Longo looked at the southern sky, which is not covered by the SDSS. Stretching off as far as the telescope could see, along the same axis in the southern sky, he saw an excess of right-handed spirals. It was the opposite view of the same effect.

Longo says that if the asymmetry is real, the universe has a net angular momentum and was born in a spin.

Experiments in the sixties showed that CP symmetry, parity (P) and charge (C) conservation together, is broken in nature. In 1967, Soviet physicist Andrei Sakharov showed that CP violation in the early universe could explain the predominance of matter over antimatter in the universe.

In 2004, Alexander, then at the Stanford Linear Accelerator Center in Menlo Park, California, and colleagues showed that if gravity violated parity in the first instants after the big bang, that would have produced asymmetric gravitational waves, causing inflation to produce more matter than antimatter.

The cosmic microwave background has a uniform temperature of some 2.7 K, but look closely and you see warmer and colder spots. On the very largest scales, some of the spots seem to line up in a direction dubbed the "axis of evil". The axis along which galaxies seem to be rotating with the same handedness is roughly the axis of evil.

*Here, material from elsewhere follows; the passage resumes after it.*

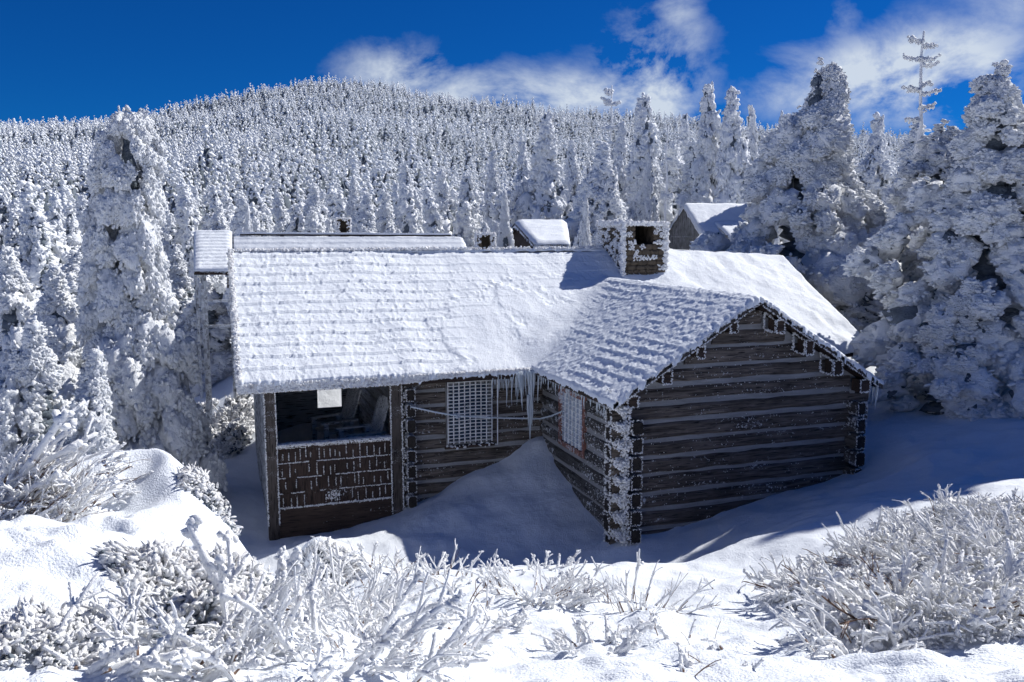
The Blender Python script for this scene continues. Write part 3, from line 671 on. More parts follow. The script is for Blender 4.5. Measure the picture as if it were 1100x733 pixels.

Longo suggests that an initially spinning universe brought on a parity-violating asymmetry in gravity that allowed matter to prevail over antimatter. And that process left the axis of evil in the cosmic background radiation and the inconspicuous alignment of galaxies that he spotted.
 

AR  Kurt Gödel found time-loop solutions of Einstein's cosmological equations that required the universe to be spinning. Einstein refused to take them seriously. He admired Gödel's mathematical abilities but thought he had no feeling for physics. If the universe really is spinning, time loops could exist, this mortal coil could coil back on itself, Nietzsche's eternal recurrence could become more than a poetic metaphor, and we would all be scrambling to revise our metaphysics. Wow!